Hedge funds made some pretty interesting bets in the first quarter of this year, and a lot of them, I believe, have mostly flown under the radar of investors. And while some of the smart-money bets may not have been the biggest needle-movers in the world, I do think that such big-name stock pick-ups may act as breadcrumbs for where the value may be in this turbulent climate.
Of course, we’ll have to wait for the next round of 13F filings to see if buyers moved even more funds into the names they added to or initiated in the first quarter. After all, some hedge funds tend to do their big buying incrementally over a number of quarters. In any case, let’s have a look at three big money bets that I find notable and perhaps indicative of decent value to be had in a market that some pundits would describe as mildly expensive.
Uber Technologies
First up, we have ride-hailing company Uber Technologies (NASDAQ:UBER | UBER Price Prediction), which has taken investors on a 103% gain in the past two years. Despite the euphoric drive higher, shares still don’t look anything close to expensive. They look dirt-cheap, with shares currently trading at 14.7 times trailing price-to-earnings (P/E).
Given the robust performance and the still-depressed valuation (perhaps unfairly depressed), it should be no surprise to learn that a few big-name money managers scooped up the stock in the first quarter of the year. Most notable among the names, Pershing Square Holdings’ Bill Ackman, initiated a considerable position in the name in Q1, while a handful of other hedge fund legends (think Dave Tepper, Thomas Russo, and Thomas Gayner) also reportedly added to their existing positions.
Given the hedge fund buying activity, which is becoming hard to ignore, I’d be inclined to give the name a second look as it corrects off recent all-time highs. Indeed, much of the discounted valuation is due to uncertainties regarding the firm’s fate once robotaxis become mainstream.
As the company tests self-driving vehicles in the streets of London, perhaps it’s unfair to dub Uber as a firm that’ll lose share. If anything, Uber appears poised to become a massive winner in robotaxis as its autonomous-driving partnerships yield results.
Estee Lauder
Estee Lauder (NYSE:EL) is the only stock that’s worthy of Dr. Michael Burry’s portfolio these days.
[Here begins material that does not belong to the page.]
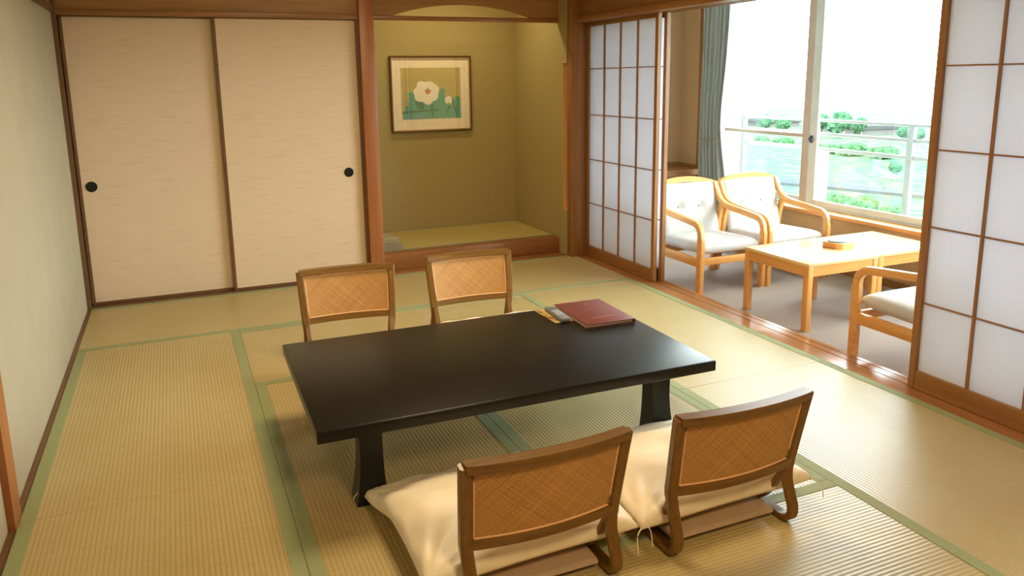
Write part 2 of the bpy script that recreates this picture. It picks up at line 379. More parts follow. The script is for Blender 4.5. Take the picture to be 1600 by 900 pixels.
s = MB(); s.box((AX+.001, SL1-.006, SZ0), (.104, SL1+.0005, SZ1)); s.box((AX+.001, SL0, SZ0-.0005), (.104, SL1-.006, SZ0+.008)); s.box((AX+.001, SL0, SZ1-.008), (.104, SL1-.006, SZ1+.0005))
struct(s.build('window_slit', M['beechz']), 'tall narrow daylight slit lined with pale wood at the alcove side')
lint = MB().box((PX1, .13, 1.872), (AX, .165, 1.905), .003).build('trim_10', M['kamachi']); struct(lint, 'thin reddish lintel across the alcove')
# arch board above the lintel
pts = [(PX1, 1.905), (PX1, HC), (AX, HC), (AX, 1.905), (-.31, 1.905)]
x0, x1, zt = -1.42, -.31, 1.992; ww = (x1-x0)/2; hh = zt-1.905; R = (ww*ww+hh*hh)/(2*hh); cx, cz = (x0+x1)/2, zt-R
a0 = math.asin(ww/R)
for i in range(1, 24): a = a0-2*a0*i/24; pts.append((cx+R*math.sin(a), cz+R*math.cos(a)))
pts.append((x0, 1.905))
struct(MB().prism(pts, 'y', .138, .158).build('trim_11', M['board'], smooth=0), 'brown board with a shallow arched cut-out above the alcove lintel')
struct(box('ceiling_alcove', (PX1, .158, 2.36), (AX, AY, 2.40), M['ceil']))
# right hand post, jambs, and window-side wall with paper screens
struct(box('trim_12', (-.058, -.075, -.05), (.05, .0, HC), M['trimz'], bev=.002), 'brown corner post between alcove and paper screens')
struct(box('trim_13', (.05, -.05, -.05), (.21, .0, HC), M['trimz']), 'jamb beside the paper screens')
SW = .19
sl = MB().box((0, -4.57, -.06), (.088, 0, -.001)); sl.box((.126, -4.57, -.06), (.146, 0, -.001)); sl.box((.184, -4.57, -.14), (SW+.006, 0, -.001)); sl.box((0, -4.57, -.14), (.184, 0, -.006))
sl.box((.088, -4.57, -.006), (.103, 0, -.001)); sl.box((.110, -4.57, -.006), (.126, 0, -.001)); sl.box((.146, -4.57, -.006), (.161, 0, -.001)); sl.box((.168, -4.57, -.006), (.184, 0, -.001))
struct(sl.build('trim_14', wood('sill_wood', srgb(160, 108, 66), srgb(180, 126, 82), 'y', .17)), 'orange wood sill with two grooves under the paper screens')
hd = MB().box((-.012, -4.57, H), (.085, -.0, H+.042), .003); hd.box((.085, -4.57, H+.018), (.2, 0, H+.042)); hd.box((.118, -4.57, H), (.142, 0, H+.02)); hd.box((.178, -4.57, H), (.2, 0, H+.02))
struct(hd.build('trim_15', M['trimy']), 'grooved wood lintel above the paper screens')
struct(box('trim_16', (.02, -4.57, H+.042), (.06, -.0, 2.16), M['boardy']), 'wide brown transom board above the paper screens')
struct(box('wall_right', (.06, -4.57, H+.03), (.19, 0, HC), M['wall']), 'plaster above the paper screens')
struct(box('wall_right_entry', (.0, -7.0, -.16), (.2, -4.57, HC), M['wall']))
def shoji(name, y1, y0, x, zs, label, cols=4):      # y1 near (smaller), y0 far; x is the room-side face
    d = empty(name, (x, (y0+y1)/2, .001)); struct(d, label); w = (y0-y1)/2; h = H+.008; t = .03; st = .034; br = .088; tr = .04
    for s in (-1, 1):
        a = sorted((s*w, s*(w-st))); MB().box((0, a[0], 0), (t, a[1], h), .0015, 1).build('stile', M['trimz'], d)
    MB().box((.001, -w+st, 0), (t-.001, w-st, br), .0015, 1).build('bottom_rail', M['trimy'], d)
    MB().box((.001, -w+st, h-tr), (t-.001, w-st, h), .0015, 1).build('top_rail', M['trimy'], d)
    zz = [br]+[z-.001 for z in zs]+[h-tr]; cw = (2*w-2*st)/cols
    yy = [-w+st+cw*i for i in range(cols+1)]
    for z in zz[1:-1]: MB().box((.007, -w+st, z-.0035), (.0165, w-st, z+.0035)).build('lattice_bar', M['trimy'], d)
    for y in yy[1:-1]: MB().box((.005, y-.0055, br), (.017, y+.0055, h-tr)).build('lattice_bar', M['trimz'], d)
    for i in range(cols):
        for j in range(len(zz)-1):
            MB().box((.0172, yy[i]+.0003, zz[j]+.0003), (.0178, yy[i+1]-.0003, zz[j+1]-.0003)).build('paper_pane', M['shoji'], d, smooth=0)
zL = (.441, .797, 1.152, 1.508); zR = (.413, .765, 1.108, 1.468)
shoji('door_3', -1.045, .0-.052, .085, zL, 'left paper lattice screen in the room-side track')
shoji('door_4', -1.062, -.052, .143, zL, 'second paper lattice screen right behind the left one')
shoji('door_5', -4.23, -3.166, .085, zR, 'right paper lattice screen in the room-side track')
shoji('door_6', -4.23, -3.170, .143, zR, 'paper lattice screen behind the right one')
# ------------------------------------------------------------------ sunroom
ZC, XW, NY = -.08, 1.70, .93
struct(box('floor_sunroom', (.19, -4.7, -.2), (XW+.1, NY, ZC), M['carpet']), 'grey carpet floor of the sunroom')
struct(box('wall_sunroom_end', (.105, NY, -.2), (2.0, NY+.1, HC), M['wall_sun']), 'beige end wall of the sunroom')
struct(box('wall_sunroom_side', (.105, SL1+.004, -.2), (.112, NY, HC), M['wall_sun']))
struct(box('wall_sunroom_near', (.19, -4.8, -.2), (2.0, -4.7, HC), M['wall_sun']))
struct(box('wall_window_low', (XW, -4.7, -.2), (XW+.12, .62, .342), M['wall_sun']), 'low beige wall under the window')
struct(box('wall_window_left', (XW, .62, -.2), (2.0, NY, HC), M['wall_sun']))
struct(box('wall_window_above', (XW, -4.7, 2.24), (2.0, .62, HC), M['wall_sun']))
struct(box('ceiling_sunroom', (.105, -4.8, HC), (2.0, NY+.1, HC+.1), M['white']))
struct(box('baseboard_window', (XW-.012, -4.7, ZC), (XW, .5, ZC+.055), M['trimy']), 'reddish baseboard under the window')
struct(MB().box((XW-.03, -4.7, .340), (XW+.12, .52, .371), .004).build('trim_17', M['beechy']), 'light wood ledge along the window')
struct(MB().box((XW-.022, .49, ZC), (XW+.01, .63, HC), .003).box((XW+.01, .49, .35), (XW+.12, .62, HC)).build('trim_18', M['trimz']), 'orange wood post at the left end of the window')
# niche shelf
sh = thing('wall_shelf', 'orange wood shelf with a raised back edge in the beige corner niche of the sunroom', 'shelf', (1.28, .55, .5))
MB().box((-.42, 0, .04), (.40, .378, .062), .002, 1).build('shelf_board', M['trimx'], sh)
MB().box((-.42, .002, .008), (.40, .02, .04), .002, 1).build('apron', M['trimx'], sh)
MB().box((-.42, .36, .062), (.40, .378, .10), .002, 1).build('upstand', M['trimx'], sh)
MB().box((.40, 0.0, .0), (.419, .378, .095), .002, 1).build('side_board', M['trimz'], sh)
pm = thing('wall_mirror', 'narrow edge of a pale wood framed wall mirror behind the open paper screens', 'mirror', (1.19, NY, .66))
MB().box((-.33, -.012, .0), (.27, -.004, .89), 0).build('mirror_glass', plain('mirror', (.8, .8, .8), .05, 1), pm)
for a, b in (((.27, -.03, -.02), (.335, 0, .91)), ((-.39, -.03, -.02), (-.33, 0, .91))): MB().box(a, b, .002, 1).build('frame_stile', M['beechz'], pm)
for a, b in (((-.33, -.03, .89), (.27, 0, .91)), ((-.33, -.03, -.02), (.27, 0, 0))): MB().box(a, b, .002, 1).build('frame_rail', M['beechx'], pm)

# windows
WT = 2.24
struct(MB().box((1.79, -4.7, .371), (1.90, .52, .385), .002, 1).box((1.79, -4.7, WT-.03), (1.90, .52, WT)).box((1.79, .49, .37), (1.90, .52, WT)).box((1.79, -4.7, .37), (1.9, -4.67, WT)).build('trim_19', M['alul']), 'aluminium window frame')
def window(name, y1, y0, x, label, midrail=False, left=None, right=None, lock=False, sw=(.05, .05)):
    d = empty(name, (x, (y0+y1)/2, .385)); struct(d, label); w = (y0-y1)/2; h = WT-.03-.385; t = .028
    for s, mt in ((-1, right or M['alul']), (1, left or M['alul'])):
        k = sw[0] if s > 0 else sw[1]
        a = sorted((s*w, s*(w-k))); MB().box((0, a[0], 0), (t, a[1], h), .003, 1).build('stile', mt, d)
    w0 = w
    MB().box((0, -w+sw[1], 0), (t, w-sw[0], .05), .003, 1).build('bottom_rail', M['alul'], d)
    MB().box((0, -w+sw[1], h-.05), (t, w-sw[0], h), .003, 1).build('top_rail', M['alul'], d)
    if midrail: MB().box((.002, -w+sw[1], .545), (t-.002, w-sw[0], .575), .002, 1).build('middle_rail', M['alu'], d)
    MB().box((t/2-.0025, -w+sw[1]-.004, .046), (t/2+.0025, w-sw[0]+.004, h-.046)).build('pane', M['glass'], d, smooth=0)
    if lock:
        l = MB(); z = .54; y = w-.03
        l.box((-.012, y-.014, z-.03), (0, y+.014, z+.03), .003); l.box((-.03, y-.03, z-.008), (-.012, y+.01, z+.008), .003); l.cyl((-.02, y, z-.0), (0, y, z), .016)
        l.build('crescent_lock', M['btnd'], d)
window('window_1', -.675, .49, 1.845, 'left window sash with a thin middle rail and bronze stile', True, right=M['alu'], sw=(.05, .10))
window('window_2', -1.95, -.70, 1.80, 'window sash right of the meeting stile with the crescent lock', lock=True, sw=(.085, .05))
window('window_3', -3.3, -1.9, 1.845, 'window sash behind the right paper screen')
window('window_4', -4.67, -3.25, 1.80, 'last window sash near the camera side')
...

As a true contrarian who’s not afraid to make bold bets, the big stake in the fallen beauty company, I believe, is incredibly remarkable. Indeed, Burry, who bet against the housing market ahead of the Great Financial Crisis, has been quite the active seller of late. So, any new buys, I think, must be perceived as deep with value.
After shedding more than 80% of its value from its 2021 high, the name may have finally overswung to the downside. Sure, catching falling knives is difficult, but if you’re getting a legendary brand at just 1.7 times price-to-book (P/B), I’d say it’s tough not to want to jump in and buy a few shares. With Burry aboard, I’m inclined to view EL stock as a great pick-up for those who aren’t strangers to volatility.
YETI Holdings
YETI Holdings (NYSE:YETI) is a $2.5 billion upscale outdoor products company that’s perhaps best known for its sturdy tumblers and coolers. Apart from doing a great job of keeping drinks cool or hot, Yeti gear is also very aesthetically pleasing, with a wide range of colors that pop.
As young influencers continue embracing the product, I think Yeti is an under-the-radar mid-cap to keep close watch of. The company has managed to combine style with performance, and as it takes on new markets with a growing lineup of goods, the growth ceiling certainly seems high.
Three notable hedge funds scooped up shares of the fallen drinkware juggernaut. Today, shares have shed over 70% from their peak and go for just 14.4 times trailing P/E. That’s incredibly cheap for a firm that can stand tall in the face of tariffs.